::: Provided information

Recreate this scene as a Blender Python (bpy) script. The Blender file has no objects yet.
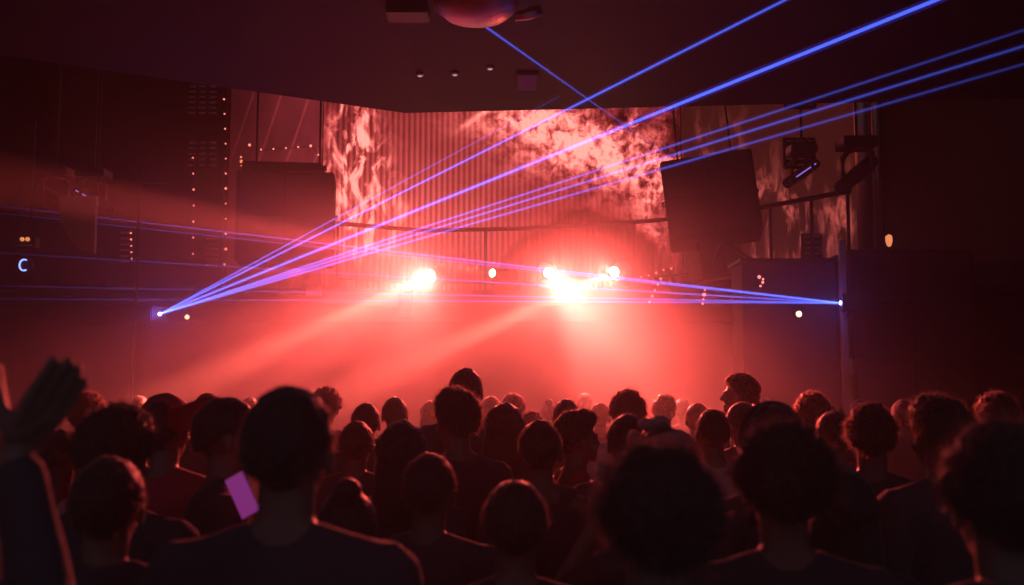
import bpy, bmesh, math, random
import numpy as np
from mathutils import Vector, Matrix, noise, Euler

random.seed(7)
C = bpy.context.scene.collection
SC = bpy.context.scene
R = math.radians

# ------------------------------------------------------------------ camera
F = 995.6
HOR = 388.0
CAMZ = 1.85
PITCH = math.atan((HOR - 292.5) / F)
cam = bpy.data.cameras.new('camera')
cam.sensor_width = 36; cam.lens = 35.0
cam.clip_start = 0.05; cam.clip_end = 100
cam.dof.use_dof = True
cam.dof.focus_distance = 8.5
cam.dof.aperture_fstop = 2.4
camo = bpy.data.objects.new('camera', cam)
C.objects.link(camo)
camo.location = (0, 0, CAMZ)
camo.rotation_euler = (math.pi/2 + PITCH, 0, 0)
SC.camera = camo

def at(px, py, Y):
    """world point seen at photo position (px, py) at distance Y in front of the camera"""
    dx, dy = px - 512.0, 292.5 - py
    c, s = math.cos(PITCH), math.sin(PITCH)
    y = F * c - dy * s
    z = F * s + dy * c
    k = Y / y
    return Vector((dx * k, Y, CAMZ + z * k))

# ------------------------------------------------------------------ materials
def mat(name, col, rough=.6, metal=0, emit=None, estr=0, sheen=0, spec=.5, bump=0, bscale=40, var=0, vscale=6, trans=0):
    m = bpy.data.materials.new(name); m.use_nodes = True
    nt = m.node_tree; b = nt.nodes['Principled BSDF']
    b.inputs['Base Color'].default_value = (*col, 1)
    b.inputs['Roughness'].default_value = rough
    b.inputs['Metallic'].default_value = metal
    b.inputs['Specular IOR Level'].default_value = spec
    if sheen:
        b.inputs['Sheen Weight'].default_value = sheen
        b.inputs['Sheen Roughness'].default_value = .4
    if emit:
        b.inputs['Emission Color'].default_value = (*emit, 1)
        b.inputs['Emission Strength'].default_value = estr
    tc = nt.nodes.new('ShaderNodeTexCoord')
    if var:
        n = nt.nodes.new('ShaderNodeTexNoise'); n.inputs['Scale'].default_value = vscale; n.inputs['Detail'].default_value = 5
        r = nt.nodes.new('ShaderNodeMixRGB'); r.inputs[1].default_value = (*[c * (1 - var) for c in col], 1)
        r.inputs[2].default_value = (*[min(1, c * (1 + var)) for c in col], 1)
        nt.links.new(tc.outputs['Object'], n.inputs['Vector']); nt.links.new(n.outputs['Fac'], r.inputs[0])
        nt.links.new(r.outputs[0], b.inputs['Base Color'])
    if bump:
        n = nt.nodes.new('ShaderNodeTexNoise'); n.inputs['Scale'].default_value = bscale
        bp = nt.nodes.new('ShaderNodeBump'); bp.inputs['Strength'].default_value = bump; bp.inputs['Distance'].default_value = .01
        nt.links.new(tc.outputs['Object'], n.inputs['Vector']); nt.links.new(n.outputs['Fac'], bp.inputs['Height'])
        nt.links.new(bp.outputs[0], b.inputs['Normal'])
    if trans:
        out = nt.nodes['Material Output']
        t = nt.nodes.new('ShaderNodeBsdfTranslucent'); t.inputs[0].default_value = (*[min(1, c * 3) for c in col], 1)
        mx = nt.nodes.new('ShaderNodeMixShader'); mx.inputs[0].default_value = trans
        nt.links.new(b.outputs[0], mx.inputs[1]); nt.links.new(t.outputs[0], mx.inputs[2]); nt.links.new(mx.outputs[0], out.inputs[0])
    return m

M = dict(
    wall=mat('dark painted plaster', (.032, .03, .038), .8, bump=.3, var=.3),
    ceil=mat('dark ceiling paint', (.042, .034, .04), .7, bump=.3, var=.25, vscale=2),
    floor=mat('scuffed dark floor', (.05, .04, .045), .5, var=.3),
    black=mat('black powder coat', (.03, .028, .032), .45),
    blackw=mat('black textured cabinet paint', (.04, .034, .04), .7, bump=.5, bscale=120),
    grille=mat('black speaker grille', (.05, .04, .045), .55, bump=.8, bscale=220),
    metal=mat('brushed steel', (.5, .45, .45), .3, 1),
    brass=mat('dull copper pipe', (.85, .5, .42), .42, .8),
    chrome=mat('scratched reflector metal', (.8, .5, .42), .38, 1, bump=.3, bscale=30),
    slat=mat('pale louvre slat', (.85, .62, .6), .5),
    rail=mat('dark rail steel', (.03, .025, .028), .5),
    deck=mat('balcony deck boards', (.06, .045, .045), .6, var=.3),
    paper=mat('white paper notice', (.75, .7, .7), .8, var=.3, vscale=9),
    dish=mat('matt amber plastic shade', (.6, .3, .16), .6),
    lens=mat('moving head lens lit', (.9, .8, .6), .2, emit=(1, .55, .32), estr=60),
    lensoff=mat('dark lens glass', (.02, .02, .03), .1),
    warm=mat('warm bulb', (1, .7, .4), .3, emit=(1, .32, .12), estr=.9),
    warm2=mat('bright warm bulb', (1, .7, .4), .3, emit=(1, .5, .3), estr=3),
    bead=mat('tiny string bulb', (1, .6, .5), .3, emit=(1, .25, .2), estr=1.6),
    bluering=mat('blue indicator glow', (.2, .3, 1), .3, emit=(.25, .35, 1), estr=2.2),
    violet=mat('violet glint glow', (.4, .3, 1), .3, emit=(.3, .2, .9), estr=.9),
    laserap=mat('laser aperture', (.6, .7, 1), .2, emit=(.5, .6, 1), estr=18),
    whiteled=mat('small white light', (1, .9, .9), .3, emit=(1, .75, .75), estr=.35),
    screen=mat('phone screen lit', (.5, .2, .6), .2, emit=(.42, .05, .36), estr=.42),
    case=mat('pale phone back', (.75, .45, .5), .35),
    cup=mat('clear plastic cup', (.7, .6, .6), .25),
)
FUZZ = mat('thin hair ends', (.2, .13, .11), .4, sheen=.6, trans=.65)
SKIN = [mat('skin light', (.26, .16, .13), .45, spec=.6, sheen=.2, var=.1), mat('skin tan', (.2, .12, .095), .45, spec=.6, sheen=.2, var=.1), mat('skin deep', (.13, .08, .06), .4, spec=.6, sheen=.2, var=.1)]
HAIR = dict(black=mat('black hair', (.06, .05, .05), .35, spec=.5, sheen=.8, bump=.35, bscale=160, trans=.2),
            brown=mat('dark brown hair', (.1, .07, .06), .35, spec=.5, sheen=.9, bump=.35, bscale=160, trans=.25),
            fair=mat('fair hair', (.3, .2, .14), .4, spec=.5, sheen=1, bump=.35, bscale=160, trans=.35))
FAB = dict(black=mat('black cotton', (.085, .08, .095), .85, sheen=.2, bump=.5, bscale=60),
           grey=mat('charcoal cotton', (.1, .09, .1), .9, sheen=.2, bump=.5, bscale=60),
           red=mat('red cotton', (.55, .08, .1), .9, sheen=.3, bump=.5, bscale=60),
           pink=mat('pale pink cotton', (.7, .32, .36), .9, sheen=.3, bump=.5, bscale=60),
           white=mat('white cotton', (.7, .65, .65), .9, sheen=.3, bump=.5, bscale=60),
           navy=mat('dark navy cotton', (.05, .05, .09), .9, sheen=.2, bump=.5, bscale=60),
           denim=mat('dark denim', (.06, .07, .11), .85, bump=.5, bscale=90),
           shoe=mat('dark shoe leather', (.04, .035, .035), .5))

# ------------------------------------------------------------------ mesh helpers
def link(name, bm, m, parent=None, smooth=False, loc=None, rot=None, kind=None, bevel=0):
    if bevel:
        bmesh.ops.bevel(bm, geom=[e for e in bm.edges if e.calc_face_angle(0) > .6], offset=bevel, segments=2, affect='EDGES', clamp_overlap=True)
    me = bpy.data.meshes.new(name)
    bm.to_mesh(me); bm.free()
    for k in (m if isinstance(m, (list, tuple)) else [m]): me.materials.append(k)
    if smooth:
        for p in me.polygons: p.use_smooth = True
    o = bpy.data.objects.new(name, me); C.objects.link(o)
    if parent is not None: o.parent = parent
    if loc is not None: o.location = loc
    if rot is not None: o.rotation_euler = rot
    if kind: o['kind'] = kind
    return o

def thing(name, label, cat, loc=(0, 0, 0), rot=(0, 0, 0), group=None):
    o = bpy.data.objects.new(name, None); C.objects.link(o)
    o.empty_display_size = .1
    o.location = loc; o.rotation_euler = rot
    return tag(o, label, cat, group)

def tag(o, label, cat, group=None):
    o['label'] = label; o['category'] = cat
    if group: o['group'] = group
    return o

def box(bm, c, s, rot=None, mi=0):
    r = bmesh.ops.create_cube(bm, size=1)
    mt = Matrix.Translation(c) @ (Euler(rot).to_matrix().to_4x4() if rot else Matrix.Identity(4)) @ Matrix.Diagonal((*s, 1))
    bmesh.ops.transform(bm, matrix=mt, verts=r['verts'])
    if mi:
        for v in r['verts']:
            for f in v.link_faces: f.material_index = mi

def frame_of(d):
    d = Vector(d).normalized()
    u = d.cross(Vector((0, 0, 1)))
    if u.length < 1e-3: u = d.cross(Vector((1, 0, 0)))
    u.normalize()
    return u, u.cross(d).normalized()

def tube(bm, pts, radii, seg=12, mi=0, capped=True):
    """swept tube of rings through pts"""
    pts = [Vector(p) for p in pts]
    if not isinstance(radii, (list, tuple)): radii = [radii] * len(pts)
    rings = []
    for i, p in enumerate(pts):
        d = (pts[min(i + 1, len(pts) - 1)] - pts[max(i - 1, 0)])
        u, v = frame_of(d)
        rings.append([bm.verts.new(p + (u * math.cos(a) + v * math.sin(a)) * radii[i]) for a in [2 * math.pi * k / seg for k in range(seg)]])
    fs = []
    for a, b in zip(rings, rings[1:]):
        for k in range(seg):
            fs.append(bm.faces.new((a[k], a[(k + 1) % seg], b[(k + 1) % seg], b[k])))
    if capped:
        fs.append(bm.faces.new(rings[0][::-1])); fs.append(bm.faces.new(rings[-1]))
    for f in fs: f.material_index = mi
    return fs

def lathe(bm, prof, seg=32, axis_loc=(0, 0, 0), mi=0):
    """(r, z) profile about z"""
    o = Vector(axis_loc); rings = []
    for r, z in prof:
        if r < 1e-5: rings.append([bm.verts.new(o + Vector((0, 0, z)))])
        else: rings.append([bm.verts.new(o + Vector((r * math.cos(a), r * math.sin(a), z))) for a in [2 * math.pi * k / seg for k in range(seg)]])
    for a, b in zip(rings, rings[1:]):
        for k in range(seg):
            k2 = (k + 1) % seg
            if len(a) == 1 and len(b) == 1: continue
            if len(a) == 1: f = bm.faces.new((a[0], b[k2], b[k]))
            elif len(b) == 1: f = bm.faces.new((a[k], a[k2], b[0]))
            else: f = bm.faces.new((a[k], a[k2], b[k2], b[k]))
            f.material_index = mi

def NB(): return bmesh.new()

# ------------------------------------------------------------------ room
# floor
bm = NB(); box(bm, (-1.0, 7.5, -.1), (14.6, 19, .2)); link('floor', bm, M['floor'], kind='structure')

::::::
::: Provided information

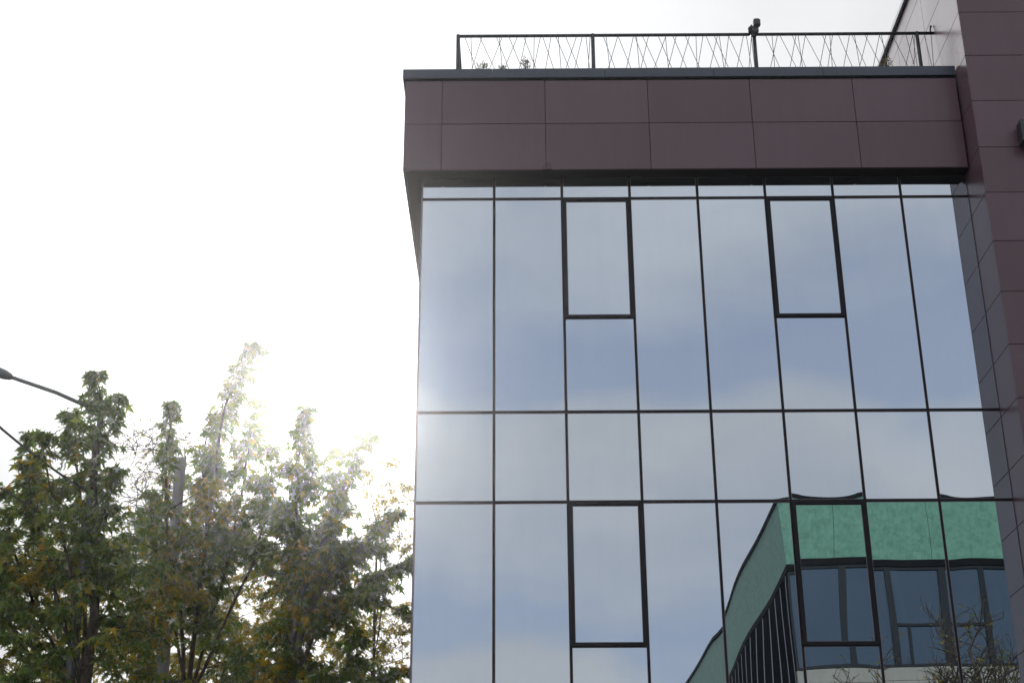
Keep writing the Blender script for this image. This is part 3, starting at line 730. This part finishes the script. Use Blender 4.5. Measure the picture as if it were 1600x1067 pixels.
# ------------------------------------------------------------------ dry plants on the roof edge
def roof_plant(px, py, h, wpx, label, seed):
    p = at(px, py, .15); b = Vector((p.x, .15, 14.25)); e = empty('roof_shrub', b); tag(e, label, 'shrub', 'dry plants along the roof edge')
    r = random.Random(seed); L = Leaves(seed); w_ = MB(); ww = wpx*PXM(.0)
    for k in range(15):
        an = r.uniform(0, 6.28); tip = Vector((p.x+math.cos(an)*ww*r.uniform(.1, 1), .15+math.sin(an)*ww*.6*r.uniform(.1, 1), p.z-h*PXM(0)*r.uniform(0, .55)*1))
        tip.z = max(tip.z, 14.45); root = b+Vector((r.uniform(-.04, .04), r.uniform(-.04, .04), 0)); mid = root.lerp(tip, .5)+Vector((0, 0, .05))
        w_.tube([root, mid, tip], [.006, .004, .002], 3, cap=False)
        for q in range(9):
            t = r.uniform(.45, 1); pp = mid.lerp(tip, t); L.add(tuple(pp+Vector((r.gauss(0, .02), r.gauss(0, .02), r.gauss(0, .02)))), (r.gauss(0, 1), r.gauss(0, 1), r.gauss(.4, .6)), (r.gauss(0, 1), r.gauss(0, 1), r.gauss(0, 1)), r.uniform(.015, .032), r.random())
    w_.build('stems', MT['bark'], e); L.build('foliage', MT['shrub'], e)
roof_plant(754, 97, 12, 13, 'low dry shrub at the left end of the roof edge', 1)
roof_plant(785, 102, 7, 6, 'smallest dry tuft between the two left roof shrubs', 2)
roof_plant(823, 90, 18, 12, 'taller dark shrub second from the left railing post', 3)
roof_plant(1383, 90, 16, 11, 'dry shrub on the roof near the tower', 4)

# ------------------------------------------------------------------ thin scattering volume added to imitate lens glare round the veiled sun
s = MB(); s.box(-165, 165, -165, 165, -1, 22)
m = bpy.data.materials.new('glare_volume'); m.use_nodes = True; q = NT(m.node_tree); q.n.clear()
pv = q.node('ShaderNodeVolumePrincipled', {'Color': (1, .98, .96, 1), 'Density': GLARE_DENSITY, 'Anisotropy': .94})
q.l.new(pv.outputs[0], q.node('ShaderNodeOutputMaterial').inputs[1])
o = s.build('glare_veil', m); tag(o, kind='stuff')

::::::

*Given request*
Give only the lines from the one with "Recreate this scene" to the one with "R = math.radians", both included, again and exactly; leave the images out.

*Exercise solution*
Recreate this scene as a Blender Python (bpy) script. The Blender file has no objects yet.
import bpy, bmesh, math, random
import numpy as np
from mathutils import Vector, Matrix, noise, Euler

random.seed(7)
C = bpy.context.scene.collection
SC = bpy.context.scene
R = math.radians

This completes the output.